By Sarah Bennett

​Did Ropa 208 exist in the Bronx/outside of my subconscious?

Maybe fifteen years ago, my friend R. took me to a place up in the Bronx that I believe was called Ropa 208. Like me, she grew up near Boston, but unlike me, she was close to 30 and had dropped out of high school to become a backup dancer for The New Kids on the Block. She’d since become a hairdresser and at the time was living in the West Village with her boyfriend where their apartment often held the overflow from their buddy’s animal rescue, which meant they sometimes had large reptiles in the bathtub. Either way, being from Boston, she knew about The Garment District, which is a used clothing store in Cambridge that had an excellent Dollar-A-Pound section, and being amazingly insane, she knew about this place in the Bronx, which was like dollar-a-pound times a million.

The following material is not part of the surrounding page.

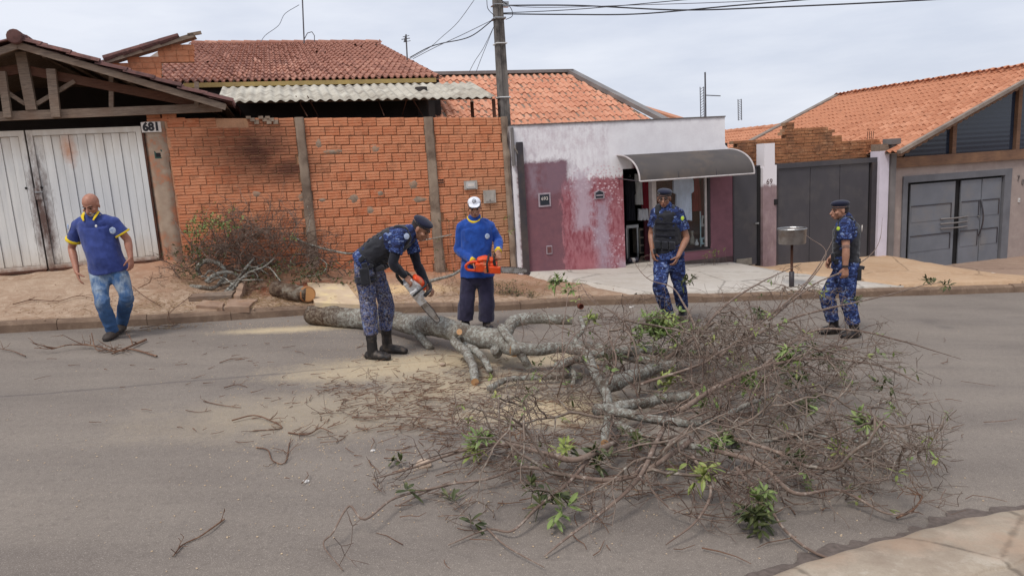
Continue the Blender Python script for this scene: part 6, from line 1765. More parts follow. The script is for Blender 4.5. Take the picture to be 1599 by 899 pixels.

The old dollar-a-pound in Cambridge, MA (now $1.50/lb, thanks, inflation). ​

I had spent many a Saturday morning in high school at Dollar-A-Pound with my friends, digging through the piles looking for old rock T-shirts and anything with stripes while occasionally taking breaks to toss old men’s underpants at each other (if you think that’s gross, keep in mind that Dollar-A-Pound used to be so unruly that a friend digging through one of the barrels made the strangest find of all, an actual homeless man, who told her to fuck off). Nothing could prepare me for Ropa, which I remember as being the size of an airplane hanger with piles of clothes everywhere, many covered with entire families, although I worry I’m confusing my memory, not just with dreams, but images of the infamous garbage dumps of Rio.

Still, in my mind, it was that vast with that many pickers. I think I did end up getting something there one day—a blue ‘80s tanktop with a mostly-washed-out neon puffy off image of a skateboarder—but I might have gotten it elsewhere since I’m not 100% sure this place existed. At least I know R. really existed (and exists). And the underpants fights were real, although I wish they weren’t.